江戸時代中期に、昆布とかつお節を合わせた出汁が登場しました。

また、最初の実用料理書である「料理物語」には出汁の取り方や二番出汁について説明されています。

この後、多くの料理に出汁が使われるようになりました。

例えば、鮒や鱈を使った魚の汁物、鶴や鹿を使った動物の汁物、納豆汁やよもぎ汁のような野菜類の汁物に出汁を使用していたようです。

西村源六の「料理網目調味妙」では、旨みと甘みが同じ意味で用いられていることがありました。

「出汁」のことを「下地」や「甘湯」と呼ぶこともあったようです。


関西地方で一躍した出汁文化

江戸時代も中頃の、今から約300年ほど前、関西を中心に出汁文化が大きく発展しました。

日本海から瀬戸内海を廻ってきた西廻り航路の船が、北海道の昆布を始め、全国の物産をどんどん運んでくるようになりました。

また、活気あふれる大阪の市場には、薩摩、土佐や紀州からも鰹節が入ってきて、合わせだしが生まれました。

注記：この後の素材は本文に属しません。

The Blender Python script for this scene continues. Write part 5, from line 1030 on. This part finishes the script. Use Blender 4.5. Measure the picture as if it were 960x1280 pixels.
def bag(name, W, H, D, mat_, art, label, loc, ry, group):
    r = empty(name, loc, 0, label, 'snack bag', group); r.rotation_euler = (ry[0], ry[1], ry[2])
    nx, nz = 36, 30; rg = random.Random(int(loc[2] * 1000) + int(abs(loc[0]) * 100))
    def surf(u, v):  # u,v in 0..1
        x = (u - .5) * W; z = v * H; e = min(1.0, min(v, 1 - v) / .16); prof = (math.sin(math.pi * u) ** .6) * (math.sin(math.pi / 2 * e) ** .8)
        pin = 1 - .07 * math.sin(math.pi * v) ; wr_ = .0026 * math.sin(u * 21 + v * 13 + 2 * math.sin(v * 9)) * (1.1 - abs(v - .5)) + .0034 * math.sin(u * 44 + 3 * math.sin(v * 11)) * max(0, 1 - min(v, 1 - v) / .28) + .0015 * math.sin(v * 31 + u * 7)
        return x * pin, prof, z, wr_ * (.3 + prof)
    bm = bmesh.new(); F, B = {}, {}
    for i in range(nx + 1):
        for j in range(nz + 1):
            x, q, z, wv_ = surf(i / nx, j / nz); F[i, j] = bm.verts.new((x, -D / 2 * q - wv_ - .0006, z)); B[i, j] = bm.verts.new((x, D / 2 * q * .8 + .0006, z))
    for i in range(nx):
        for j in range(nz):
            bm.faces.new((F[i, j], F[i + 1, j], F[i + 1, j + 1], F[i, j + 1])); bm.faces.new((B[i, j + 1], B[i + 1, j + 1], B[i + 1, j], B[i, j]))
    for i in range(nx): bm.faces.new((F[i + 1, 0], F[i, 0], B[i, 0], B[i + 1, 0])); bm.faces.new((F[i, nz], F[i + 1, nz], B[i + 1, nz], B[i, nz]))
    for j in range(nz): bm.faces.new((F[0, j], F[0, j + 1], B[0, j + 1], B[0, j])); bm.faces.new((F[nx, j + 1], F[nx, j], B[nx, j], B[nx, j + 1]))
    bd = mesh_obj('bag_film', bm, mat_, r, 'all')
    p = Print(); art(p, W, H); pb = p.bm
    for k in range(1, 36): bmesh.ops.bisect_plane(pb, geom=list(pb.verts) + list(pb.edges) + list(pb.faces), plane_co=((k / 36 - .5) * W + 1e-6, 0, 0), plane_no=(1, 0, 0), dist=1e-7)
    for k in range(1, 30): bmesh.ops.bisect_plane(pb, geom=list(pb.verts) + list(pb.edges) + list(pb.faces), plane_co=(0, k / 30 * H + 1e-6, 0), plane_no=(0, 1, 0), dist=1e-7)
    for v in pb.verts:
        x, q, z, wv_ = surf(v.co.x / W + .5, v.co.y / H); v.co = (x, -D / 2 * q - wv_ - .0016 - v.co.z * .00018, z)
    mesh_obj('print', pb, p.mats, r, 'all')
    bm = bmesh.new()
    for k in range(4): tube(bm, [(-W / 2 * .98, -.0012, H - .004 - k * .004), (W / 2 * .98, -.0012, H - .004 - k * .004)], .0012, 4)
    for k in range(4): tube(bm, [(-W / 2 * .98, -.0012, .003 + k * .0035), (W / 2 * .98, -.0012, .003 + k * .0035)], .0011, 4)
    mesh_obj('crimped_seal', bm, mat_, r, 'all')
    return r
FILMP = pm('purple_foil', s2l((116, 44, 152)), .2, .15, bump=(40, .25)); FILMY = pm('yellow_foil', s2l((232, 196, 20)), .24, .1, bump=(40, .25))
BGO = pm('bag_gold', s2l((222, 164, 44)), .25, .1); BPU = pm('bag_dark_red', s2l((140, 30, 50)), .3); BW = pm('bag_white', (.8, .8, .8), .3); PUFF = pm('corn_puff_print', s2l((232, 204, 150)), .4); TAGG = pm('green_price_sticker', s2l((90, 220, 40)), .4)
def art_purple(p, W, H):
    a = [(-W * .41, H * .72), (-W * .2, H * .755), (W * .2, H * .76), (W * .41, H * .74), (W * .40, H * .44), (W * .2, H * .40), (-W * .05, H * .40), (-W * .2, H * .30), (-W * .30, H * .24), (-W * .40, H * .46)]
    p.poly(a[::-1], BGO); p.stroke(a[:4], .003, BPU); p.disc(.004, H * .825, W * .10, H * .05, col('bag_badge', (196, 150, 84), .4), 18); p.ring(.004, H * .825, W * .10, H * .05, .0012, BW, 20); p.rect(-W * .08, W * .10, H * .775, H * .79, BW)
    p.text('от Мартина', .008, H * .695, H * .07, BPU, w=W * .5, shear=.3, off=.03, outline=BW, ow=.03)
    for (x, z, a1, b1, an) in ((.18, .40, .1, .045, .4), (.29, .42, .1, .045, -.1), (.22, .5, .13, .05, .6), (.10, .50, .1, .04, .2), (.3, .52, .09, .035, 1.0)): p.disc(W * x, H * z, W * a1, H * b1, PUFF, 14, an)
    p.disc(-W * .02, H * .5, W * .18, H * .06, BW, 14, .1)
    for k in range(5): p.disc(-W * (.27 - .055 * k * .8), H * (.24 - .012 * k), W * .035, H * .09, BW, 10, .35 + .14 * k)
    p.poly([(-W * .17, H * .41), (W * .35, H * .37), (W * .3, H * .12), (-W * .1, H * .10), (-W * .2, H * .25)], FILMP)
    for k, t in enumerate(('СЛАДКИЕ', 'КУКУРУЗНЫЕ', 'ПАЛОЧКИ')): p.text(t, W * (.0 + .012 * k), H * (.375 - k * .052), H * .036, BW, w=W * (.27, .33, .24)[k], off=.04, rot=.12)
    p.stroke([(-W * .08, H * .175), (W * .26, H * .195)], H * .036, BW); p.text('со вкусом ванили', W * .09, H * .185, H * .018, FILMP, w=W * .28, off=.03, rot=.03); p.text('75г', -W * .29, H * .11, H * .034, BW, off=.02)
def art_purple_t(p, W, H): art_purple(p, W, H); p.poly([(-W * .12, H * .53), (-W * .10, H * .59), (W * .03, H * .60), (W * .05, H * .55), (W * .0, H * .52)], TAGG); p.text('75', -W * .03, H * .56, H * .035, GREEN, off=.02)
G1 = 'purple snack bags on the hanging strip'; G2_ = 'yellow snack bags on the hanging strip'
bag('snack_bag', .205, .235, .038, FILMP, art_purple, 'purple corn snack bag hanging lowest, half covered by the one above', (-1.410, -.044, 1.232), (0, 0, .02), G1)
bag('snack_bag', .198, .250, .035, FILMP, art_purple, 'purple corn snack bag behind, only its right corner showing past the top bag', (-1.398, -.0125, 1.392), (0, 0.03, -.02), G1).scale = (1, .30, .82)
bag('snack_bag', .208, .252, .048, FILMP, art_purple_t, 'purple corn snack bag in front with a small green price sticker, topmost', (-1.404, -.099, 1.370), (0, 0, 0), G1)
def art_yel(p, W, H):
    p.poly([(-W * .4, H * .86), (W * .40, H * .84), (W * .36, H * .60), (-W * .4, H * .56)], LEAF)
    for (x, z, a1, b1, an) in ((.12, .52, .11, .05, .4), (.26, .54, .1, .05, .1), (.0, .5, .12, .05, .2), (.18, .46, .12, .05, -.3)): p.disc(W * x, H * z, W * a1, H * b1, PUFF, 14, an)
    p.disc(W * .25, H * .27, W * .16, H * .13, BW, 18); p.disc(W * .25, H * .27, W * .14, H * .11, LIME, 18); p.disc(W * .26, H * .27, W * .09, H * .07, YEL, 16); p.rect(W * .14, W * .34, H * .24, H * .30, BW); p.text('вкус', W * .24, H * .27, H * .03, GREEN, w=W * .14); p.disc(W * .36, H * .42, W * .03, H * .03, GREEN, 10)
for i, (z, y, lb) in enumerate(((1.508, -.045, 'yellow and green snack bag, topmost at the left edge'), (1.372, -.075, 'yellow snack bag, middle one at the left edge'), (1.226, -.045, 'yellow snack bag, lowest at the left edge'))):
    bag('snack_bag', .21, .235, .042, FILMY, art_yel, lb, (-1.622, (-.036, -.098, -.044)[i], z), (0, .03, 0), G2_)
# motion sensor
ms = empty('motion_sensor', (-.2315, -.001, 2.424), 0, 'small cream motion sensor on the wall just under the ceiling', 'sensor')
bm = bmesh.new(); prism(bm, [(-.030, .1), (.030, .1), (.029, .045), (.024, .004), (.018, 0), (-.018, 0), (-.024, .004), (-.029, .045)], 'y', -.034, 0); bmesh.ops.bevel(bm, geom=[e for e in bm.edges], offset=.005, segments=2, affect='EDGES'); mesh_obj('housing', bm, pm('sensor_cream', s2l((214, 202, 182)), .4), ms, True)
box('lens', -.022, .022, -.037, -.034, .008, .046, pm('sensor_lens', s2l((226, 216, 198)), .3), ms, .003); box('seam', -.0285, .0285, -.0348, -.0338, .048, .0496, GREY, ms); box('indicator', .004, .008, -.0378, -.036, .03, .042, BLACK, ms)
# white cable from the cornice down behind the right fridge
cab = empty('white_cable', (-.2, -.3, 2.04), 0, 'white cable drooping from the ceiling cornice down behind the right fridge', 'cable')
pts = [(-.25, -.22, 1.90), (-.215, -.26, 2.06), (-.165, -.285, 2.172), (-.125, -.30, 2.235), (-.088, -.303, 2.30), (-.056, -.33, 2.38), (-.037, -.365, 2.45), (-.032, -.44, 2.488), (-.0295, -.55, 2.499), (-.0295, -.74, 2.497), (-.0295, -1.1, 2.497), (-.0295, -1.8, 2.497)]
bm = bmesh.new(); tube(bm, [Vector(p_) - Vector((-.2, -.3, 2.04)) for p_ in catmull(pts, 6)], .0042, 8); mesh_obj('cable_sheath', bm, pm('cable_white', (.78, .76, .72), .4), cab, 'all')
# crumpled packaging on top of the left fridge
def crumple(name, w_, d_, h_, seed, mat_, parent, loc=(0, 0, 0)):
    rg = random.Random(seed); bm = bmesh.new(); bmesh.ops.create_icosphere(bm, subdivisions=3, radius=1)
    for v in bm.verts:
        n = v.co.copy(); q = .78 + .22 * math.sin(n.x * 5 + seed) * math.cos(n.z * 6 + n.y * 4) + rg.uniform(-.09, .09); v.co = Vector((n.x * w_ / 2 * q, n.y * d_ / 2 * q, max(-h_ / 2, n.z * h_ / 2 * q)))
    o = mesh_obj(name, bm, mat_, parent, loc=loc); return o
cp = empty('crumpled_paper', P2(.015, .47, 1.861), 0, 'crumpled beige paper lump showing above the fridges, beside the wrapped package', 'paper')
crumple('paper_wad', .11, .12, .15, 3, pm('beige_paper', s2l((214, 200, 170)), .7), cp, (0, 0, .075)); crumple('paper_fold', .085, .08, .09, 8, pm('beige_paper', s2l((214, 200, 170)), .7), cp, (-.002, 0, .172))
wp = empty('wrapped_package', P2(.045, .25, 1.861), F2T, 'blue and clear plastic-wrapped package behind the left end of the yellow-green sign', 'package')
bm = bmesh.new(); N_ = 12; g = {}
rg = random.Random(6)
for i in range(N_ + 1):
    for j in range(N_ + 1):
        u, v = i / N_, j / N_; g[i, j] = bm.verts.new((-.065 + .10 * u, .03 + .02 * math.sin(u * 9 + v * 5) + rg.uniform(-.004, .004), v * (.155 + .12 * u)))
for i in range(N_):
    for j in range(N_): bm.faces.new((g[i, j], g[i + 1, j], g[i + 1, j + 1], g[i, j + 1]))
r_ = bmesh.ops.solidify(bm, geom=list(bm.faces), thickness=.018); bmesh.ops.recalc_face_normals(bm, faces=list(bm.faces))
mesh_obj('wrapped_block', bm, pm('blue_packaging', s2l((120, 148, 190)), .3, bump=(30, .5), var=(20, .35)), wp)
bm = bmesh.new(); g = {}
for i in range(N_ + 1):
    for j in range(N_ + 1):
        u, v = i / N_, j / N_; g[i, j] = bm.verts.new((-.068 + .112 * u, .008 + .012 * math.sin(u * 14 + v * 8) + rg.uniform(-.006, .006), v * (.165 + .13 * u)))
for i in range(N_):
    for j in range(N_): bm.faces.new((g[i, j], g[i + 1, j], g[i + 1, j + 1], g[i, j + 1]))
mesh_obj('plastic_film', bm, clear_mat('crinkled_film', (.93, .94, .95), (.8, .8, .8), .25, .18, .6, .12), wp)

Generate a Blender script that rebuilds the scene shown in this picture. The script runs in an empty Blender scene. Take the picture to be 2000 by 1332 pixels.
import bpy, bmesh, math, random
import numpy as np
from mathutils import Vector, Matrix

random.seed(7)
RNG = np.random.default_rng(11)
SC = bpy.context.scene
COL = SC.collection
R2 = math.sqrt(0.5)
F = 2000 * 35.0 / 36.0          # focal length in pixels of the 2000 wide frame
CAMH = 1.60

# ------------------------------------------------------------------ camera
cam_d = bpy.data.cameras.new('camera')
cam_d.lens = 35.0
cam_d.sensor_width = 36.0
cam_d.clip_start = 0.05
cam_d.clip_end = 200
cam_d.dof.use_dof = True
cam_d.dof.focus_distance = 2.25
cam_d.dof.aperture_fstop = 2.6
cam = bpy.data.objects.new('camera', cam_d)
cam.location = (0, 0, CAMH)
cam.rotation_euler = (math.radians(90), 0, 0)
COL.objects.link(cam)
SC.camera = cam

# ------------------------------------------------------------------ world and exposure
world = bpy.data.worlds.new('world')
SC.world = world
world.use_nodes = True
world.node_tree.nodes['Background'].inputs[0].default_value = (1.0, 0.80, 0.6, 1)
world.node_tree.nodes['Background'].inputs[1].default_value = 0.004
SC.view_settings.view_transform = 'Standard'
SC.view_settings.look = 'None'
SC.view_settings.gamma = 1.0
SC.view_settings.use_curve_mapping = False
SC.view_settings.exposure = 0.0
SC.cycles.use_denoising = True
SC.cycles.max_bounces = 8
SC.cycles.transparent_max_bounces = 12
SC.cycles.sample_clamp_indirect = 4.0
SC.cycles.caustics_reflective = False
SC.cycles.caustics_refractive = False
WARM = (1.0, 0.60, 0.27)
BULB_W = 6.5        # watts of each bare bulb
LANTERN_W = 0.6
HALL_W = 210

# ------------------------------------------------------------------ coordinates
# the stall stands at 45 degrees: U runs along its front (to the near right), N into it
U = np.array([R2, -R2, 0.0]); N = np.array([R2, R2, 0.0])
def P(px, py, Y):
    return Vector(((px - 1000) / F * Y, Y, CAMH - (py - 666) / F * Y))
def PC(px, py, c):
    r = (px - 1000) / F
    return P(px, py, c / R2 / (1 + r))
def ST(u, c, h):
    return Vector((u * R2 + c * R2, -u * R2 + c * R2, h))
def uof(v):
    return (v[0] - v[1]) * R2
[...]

関西では、薄味で素材のうまさを引き出すことができる料理が好まれ、そのうまみはもちろん「出汁」がポイントでした。

これは現代でも受け継がれている特色です。


日本人にとってかけがえのない出汁

「出汁」という存在が確立されるのは江戸時代になってからでしたが、日本の料理は出汁がとても重要です。

日本料理を味わう時に、ぜひ意識してみてください。